Source: theleafonline.com
Hemp has been reported to have some of the most diverse uses out of any plant currently known. One new use for hemp is as a raw material for biofuels, namely as cellulosic ethanol, which unlike other methods of making biofuels, uses a plant’s cellulose instead of the oil or sugar it contains to produce a fuel. While corn-based ethanol has been shown to be no better for the environment than burning fossil fuels, cellulosic ethanol is much closer to being carbon-neutral.
Cellulose is what forms the structure of green plants, everything from grass to trees. Professor George Huber, at the University of Wisconsin, has found a way to convert the cellulose from the non-usable parts of plants, such as yard waste, compost scraps, or wood debris into ethanol and other bio-oils. “The goal of the Huber research group is to develop the clean technology that will allow us to economically use our biomass and other sustainable resources for the production of cheap renewable gasoline, diesel fuel, jet fuel, and chemicals.”
Professor Huber’s work is revolutionary because it will allow cities to turn a large portion of their garbage into fuel that can power buses and other city vehicles. Clearly, waste material alone will not be enough to switch our current fossil fuel economy to a grassoline economy, which is where hemp comes in.
Hemp is ideal as a fuel-stock for cellulosic ethanol for several reasons. Hemp has an exceptionally high cellulose content, it grows very quickly allowing for multiple harvests per year, it can be grown in nearly all climates, it is drought resistant, frost resistant, pest resistant, and unlike other fuel-stocks like switchgrass, hemp has edible seeds which can be harvested allowing for two harvests from one crop. While switchgrass may grow quickly like hemp, it’s cellulose content is roughly half that of hemp, which has a higher cellulose content than wood.
Currently, while bio-oils can be produced for under $1 a gallon, they faces several issues in being adopted widely around the country. Bio-oils cannot be used in existing gasoline and diesel fuel engines because they have lower energy densities and a higher oxygen content. Bio-oils are also nearly-insoluble with petroleum fuels, making it impossible to have a flex-fuel vehicle that uses a combination of each. Finally, bio-oils degrade over time and are acidic with a pH of 2.5, limiting options in fuel storage. If sugars are added to bio-oils to ferment them into cellulosic ethanol, there are additional challenges, such as the need for sterile conditions, the lengthy residence time of the chemicals, and the distillation of ethanol from water is very energy intensive. Professor Huber is already working on solutions to these problems, while he does, hemp’s exceptionally high cellulose content coupled with fast growth and low costs to grow make it ideal for more than just bio-fuels.

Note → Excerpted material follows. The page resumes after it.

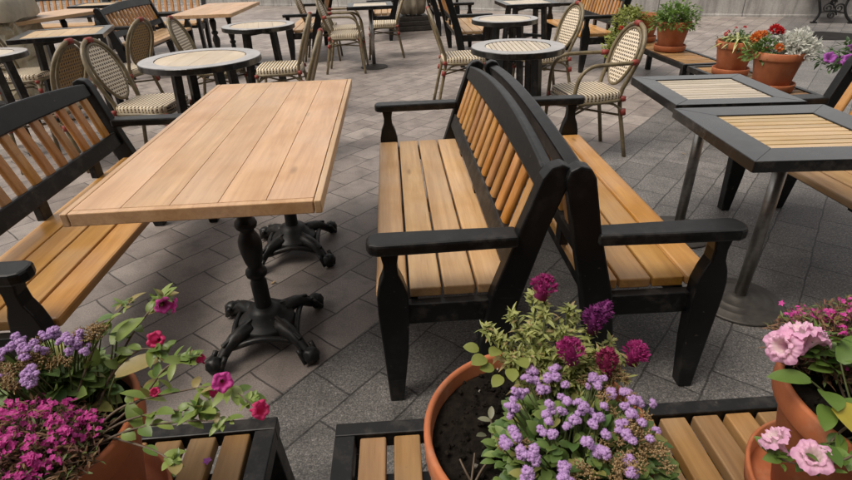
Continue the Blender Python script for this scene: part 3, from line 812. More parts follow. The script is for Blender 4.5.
def stem_to(b, a, c, r0=.0022, r1=.0014, sag=.0, mi=0, wob=.008):
    a = Vector(a); c = Vector(c); mid = (a+c)/2 + Vector((uni(-wob, wob), uni(-wob, wob), uni(0, wob) + sag))
    P = bz([a, mid, c], 4); n = len(P); b.tube(P, [r0 + (r1-r0)*i/(n-1) for i in range(n)], 5, mi, caps=False); return P
def leafy(b, base, d, L, W, curl=None, mi=0, seg=3):
    b.leaf(base, d, Vector((0, 0, 1)) + rdir()*.4, L, W, uni(.1, .5) if curl is None else curl, mi, seg)

# ---- ageratum clumps
def ageratum(label, pos, crown, heads, seeds, nleaf, leafsize=.034, zs=.63, spread=1.0):
    """crown: (cx, cy, rx, ry, z0, z1) leaf volume"""
    t = thing('ageratum_plant', label, 'flower', pos, 0, 'ageratum plants'); o = Vector(pos)
    cx, cy, rx, ry, z0, z1 = crown; b = MB(); st = MB()
    for i in range(nleaf):
        a = uni(0, 2*PI); q = math.sqrt(rnd()); x = cx + rx*q*math.cos(a); y = cy + ry*q*math.sin(a)
        z = z0 + (z1 - z0)*(1 - q*q*.7)*uni(.45, 1)
        d = Vector((math.cos(a)*q*1.2, math.sin(a)*q*1.2, uni(.0, .8))) + rdir()*.5
        leafy(b, Vector((x, y, z)) - o, d, leafsize*uni(.65, 1.2), leafsize*uni(.55, .85), None, 0, 6)
    b.build('foliage', L_['age'], t)
    for i, p in enumerate(heads + seeds):
        p = Vector(p); base = Vector((cx + (p.x-cx)*.45, cy + (p.y-cy)*.45, zs))
        stem_to(st, base - o, p - o, .0018, .001)
    st.build('stems', M_['stem'], t)
    for p in heads:
        k = uni(.42, .80)
        inst(P_puff, 'flower_head', t, Matrix.Translation(Vector(p) - o) @ align(Vector((0, -.25, 1)) + rdir()*.4) @ Matrix.Scale(k, 4))
    for p in seeds:
        inst(P_seed, 'seed_head', t, Matrix.Translation(Vector(p) - o) @ align(Vector((0, -.2, 1)) + rdir()*.5) @ Matrix.Scale(uni(.6, .95), 4))
    return t
def clus(c, n, r, dz=.010):
    out = []
    for i in range(n):
        a = uni(0, 2*PI); q = r*math.sqrt(rnd()); out.append((c[0] + q*math.cos(a), c[1] + q*math.sin(a), c[2] + uni(-dz, dz)))
    return out
heads = clus((.32, .51, .738), 9, .05) + clus((.27, .53, .748), 8, .06)
for c, n in (((.200, .600, .735), 2), ((.222, .585, .735), 1), ((.243, .583, .745), 2), ((.307, .565, .745), 4), ((.168, .545, .735), 2), ((.176, .56, .74), 1), ((.222, .520, .745), 3),
             ((.258, .540, .742), 2), ((.147, .497, .732), 2), ((.267, .500, .752), 4), ((.205, .482, .742), 4), ((.343, .525, .742), 2), ((.256, .443, .745), 3), ((.166, .448, .735), 4),
             ((.315, .480, .74), 2), ((.352, .545, .73), 1), ((.30, .43, .735), 2), ((.21, .42, .735), 3), ((.150, .425, .72), 2)):
    heads += clus((c[0] - .012, c[1] + .008, c[2] + .004), n + 3, .017)
seeds = []
for c, n in (((.345, .59, .735), 6), ((.31, .60, .735), 3), ((.335, .545, .735), 6), ((.30, .45, .735), 6), ((.34, .50, .735), 8), ((.29, .41, .735), 7),
             ((.35, .45, .72), 7), ((.235, .60, .73), 2), ((.165, .49, .72), 2), ((.24, .425, .735), 3)):
    seeds += clus((c[0] - .02, c[1] + .008, c[2] - .004), n, .026, .012)
ageratum('lilac ageratum with browned seed heads filling the front of the middle pot', (.25, .51, .63), (.250, .510, .130, .135, .63, .738), heads, seeds, 760, .022)
heads = []; seeds = []
for c, n in (((-.655, .735, .775), 3), ((-.62, .75, .78), 2), ((-.565, .725, .79), 5), ((-.69, .72, .77), 3), ((-.60, .655, .77), 5), ((-.615, .70, .785), 2), ((-.55, .71, .775), 2), ((-.66, .66, .765), 2)):
    heads += clus(c, n + 4, .018)
for c, n in (((-.625, .715, .770), 8), ((-.545, .745, .782), 7), ((-.635, .665, .760), 7), ((-.58, .70, .765), 4), ((-.67, .70, .76), 3)):
    seeds += clus(c, n, .026, .012)
ageratum('lilac ageratum with tan seed heads at the back of the bottom left pot', (-.64, .72, .63), (-.645, .725, .100, .075, .64, .755), heads, seeds, 260, .036)

# ---- celosia bush in the middle pot
def celosia():
    o = Vector((.255, .665, .63)); t = thing('celosia_plant', 'pale green celosia bush with magenta and plum plumes at the back of the middle pot', 'flower', o, 0)
    tips = [(.225, .69, .845, 0), (.305, .655, .795, 1), (.252, .60, .785, 2), (.312, .598, .755, 3), (.372, .632, .742, 0)]
    more = [(.20, .62, .735), (.235, .60, .74), (.27, .615, .75), (.17, .645, .755), (.245, .625, .775), (.215, .70, .835), (.30, .595, .735), (.18, .70, .80), (.155, .685, .765), (.20, .66, .80), (.27, .68, .82), (.25, .65, .80), (.30, .62, .775), (.205, .63, .765), (.34, .66, .76), (.165, .66, .735), (.235, .72, .80), (.275, .615, .77), (.335, .62, .75), (.22, .60, .745), (.135, .70, .775), (.29, .70, .79), (.225, .665, .825), (.345, .60, .735)]
    b = MB(); f = MB()
    for q in tips + more:
        p = Vector(q[:3]); base = Vector((.25 + uni(-.05, .04), .655 + uni(-.03, .03), .63))
        P = stem_to(b, base - o, p - o, .0032, .0018, wob=.014)
        nl = 62
        for i in range(nl):
            s = (i + rnd())/nl; s = .22 + .78*s; k = min(len(P)-2, int(s*(len(P)-1))); pt_ = P[k].lerp(P[k+1], s*(len(P)-1) - k)
            d = rdir(-.1, .9); leafy(f, pt_ + rdir()*.006, d, uni(.010, .027)*(1.15 - .35*s), uni(.004, .0085))
        # whorl at the tip
        for i in range(22): leafy(f, p - o - Vector((0, 0, uni(0, .014))), rdir(.0, .9), uni(.009, .017), uni(.0035, .006), .2)
        # side sprigs
        for i in range(5):
            s = uni(.35, .9); k = int(s*(len(P)-1)); e = P[k] + rdir(-.1, .8)*uni(.02, .04); stem_to(b, P[k], e, .0014, .0009, wob=.003)
            for j in range(14): leafy(f, P[k].lerp(e, uni(.3, 1)) + rdir()*.003, rdir(-.2, 1), uni(.008, .016), uni(.0035, .006))
    b.build('stems', M_['stem'], t); f.build('foliage', L_['celo'], t)
    g_ = MB()
    for p, d, s in (((.128, .655, .745), (-.6, -.5, .3), .034), ((.152, .668, .75), (-.5, -.7, .4), .030), ((.165, .625, .745), (-.1, -.9, .2), .030), ((.182, .642, .75), (.1, -.8, .4), .034), ((.207, .652, .755), (.2, -.8, .5), .034),
                    ((.15, .625, .73), (-.5, -.6, .1), .028), ((.195, .62, .735), (.0, -1, .1), .028), ((.14, .64, .735), (-.8, -.2, .3), .026), ((.225, .63, .745), (.3, -.9, .2), .026), ((.12, .675, .745), (-.9, .1, .4), .028)):
        g_.leaf(Vector(p) - o, d, (0, -.3, 1), s*.95, s*.74, .25, 0, 8, .08)
    g_.build('broad_leaves', L_['lime'], t)
    for x, y, z, k in tips:
        me = (P_magp, P_plum, P_magp, P_wine, P_magp)[tips.index((x, y, z, k))]
        inst(me, 'plume', t, Matrix.Translation(Vector((x, y, z)) - o) @ align((uni(-.2, .25), uni(-.25, .1), 1)))
    inst(P_plum, 'plume', t, Matrix.Translation(Vector((.318, .668, .80)) - o) @ align((.5, .1, 1)) @ Matrix.Scale(.8, 4))
celosia()
# ---- a few dry twigs and seedlings in the bare soil
def twigs():
    o = Vector((.10, .56, .625)); t = thing('withered_seedling', 'withered little seedling and broken twigs in the bare soil of the middle pot', 'plant', o, 0)
    def tw(lst):
        b = MB()
        for a, c in lst: stem_to(b, Vector(a) - o, Vector(c) - o, .0022, .0014, wob=.004)
        b.build('twig', M_['woody'], t)
    L6 = (((.085, .50, .627), (.12, .54, .640)), ((.085, .51, .627), (.07, .535, .65)), ((.085, .51, .63), (.095, .545, .648)), ((.09, .50, .628), (.115, .505, .633)), ((.13, .58, .63), (.13, .60, .66)), ((.135, .575, .63), (.150, .61, .645)))
    for q in L6: tw([q])
    f = MB()
    for p, d in (((.13, .60, .655), (-.9, .3, .1)), ((.13, .60, .66), (.2, .8, .4)), ((.135, .57, .64), (.5, -.7, .2)), ((.12, .585, .64), (-.6, -.3, .4))):
        f.leaf(Vector(p) - o, d, (0, 0, 1), .022, .011, .1, 0, 7)
    f.build('leaves', leafmat('grey_leaf', (.16, .17, .10), (.28, .27, .18), .25), t)
twigs()

# ---- lobelia masses
def lobelia(label, pos, crown, nst, nfl, leafm, stemm, zs=.63, extra=(), mass=0):
    t = thing('lobelia_plant', label, 'flower', pos, 0, 'magenta lobelia'); o = Vector(pos)
    cx, cy, rx, ry, z0, z1 = crown; b = MB(); f = MB(); pts = []
    for i in range(nst):
        a = uni(0, 2*PI); q = math.sqrt(rnd()); e = Vector((cx + rx*q*math.cos(a), cy + ry*q*math.sin(a), z0 + (z1-z0)*(1 - q*q*.75)*uni(.6, 1)))
        base = Vector((cx + rx*.5*q*math.cos(a), cy + ry*.5*q*math.sin(a), zs))
        P = stem_to(b, base - o, e - o, .0011, .0007, .006, wob=.014)
        for j in range(7):
            k = random.randrange(len(P)//3, len(P)); leafy(f, P[k], rdir(-.2, 1), uni(.008, .018), uni(.0025, .005), None, 0, 2)
        pts.append(e)
    b.build('stems', stemm, t); f.build('foliage', leafm, t)
    mb = MB()
    tops = sorted(pts, key=lambda p: -p.z)[:int(len(pts)*.7)]; cl = random.sample(tops, min(len(tops), max(8, mass//9)))
    for i in range(mass):
        e = cl[i % len(cl)]; c = e - o + rdir(-.3, 1)*.0095; nrm = (Vector((0, -.3, 1)) + rdir()*.7).normalized(); u = nrm.orthogonal().normalized(); w_ = nrm.cross(u)
        for k in range(5):
            a = 2*PI*k/5 + uni(-.2, .2); mb.leaf(c, u*math.cos(a) + w_*math.sin(a) + nrm*.3, nrm, uni(.0034, .0056), .0040, .1, 0, 3)
    if mass: tag(mb.build('blossoms', L_['mag'], t), kind='stuff')
    random.shuffle(pts); pts = sorted(pts[:max(nfl*2, 1)], key=lambda p: -p.z)[:nfl]
    for e in list(pts) + [Vector(x) for x in extra]:
        inst(P_star, 'bloom', t, Matrix.Translation(e - o + rdir()*.004) @ align(Vector((0, -.35, 1)) + rdir()*.6) @ Matrix.Scale(uni(.5, .8), 4))
    return t
lobelia('magenta lobelia with wiry red brown stems spilling over the front of the bottom left pot', (-.62, .58, .63), (-.610, .578, .118, .135, .635, .755), 620, 95, L_['redbrown'], M_['woody'], mass=1000)
lobelia('magenta lobelia with rusty foliage at the back of the bottom right pot', (.80, .68, .63), (.820, .695, .150, .105, .64, .785), 520, 90, L_['redbrown'], M_['woody'], mass=260, extra=[(.675, .70, .755), (.69, .705, .75), (.70, .74, .745)])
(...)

Since hemp has a higher cellulose content than trees and grows much faster than even the fastest growing trees, it is a much better candidate for paper than current lumber options, such as pine. The world currently produces over 400 million tons of paper every year, imagine if all of that was easily replanted hemp instead of trees which take years to grow to maturity.
Beyond paper, hemp’s higher cellulose content makes it better than wood for building the homes of the future, which cannot sustainably be made from wood alone. Hempcrete has been around in other countries since the 1960s, but is it quite new to America due to the federal ban on industrial hemp production, only recently lifted. Hempcrete is remarkably strong yet also very lightweight, about 1/7th the weight of concrete.
Now, America’s first hemp house has been built in North Carolina, and it may also be the first carbon-neutral house in the country. According to the Limecrete Company, a UK based hempcrete manufacturer, hempcrete is carbon negative because “the carbon trapped in the hemp offsets the carbon not only of the hemp production but also the residual carbon from the lime production after re-absorption of carbon as the lime cures.”
Hemp can replace more than paper, wood, and oil, it can also replace everything we currently make out of oil including plastics. Zeoform is a new type of plastic that uses hemp-derived cellulose mixed with other recycled fibers and water to form a 100% recycled plastic. The density can be changed to make Zeoform suitable for all sorts of industries, everything from aviation and automotive, to musical instruments and McDonalds toys. Zeoform and hempcrete will not stop the steady onslaught of greenhouse gas emissions and climate change on their own, but they mark the beginnings of a trend towards widespread use of more environmentally friendly raw materials, and may also sequester CO2 emissions rather than create them. Thanks to modern science and technologies, like cellulosic ethanol, humanity may be approaching another time when we can declare Hemp for Victory, as we did in World War II.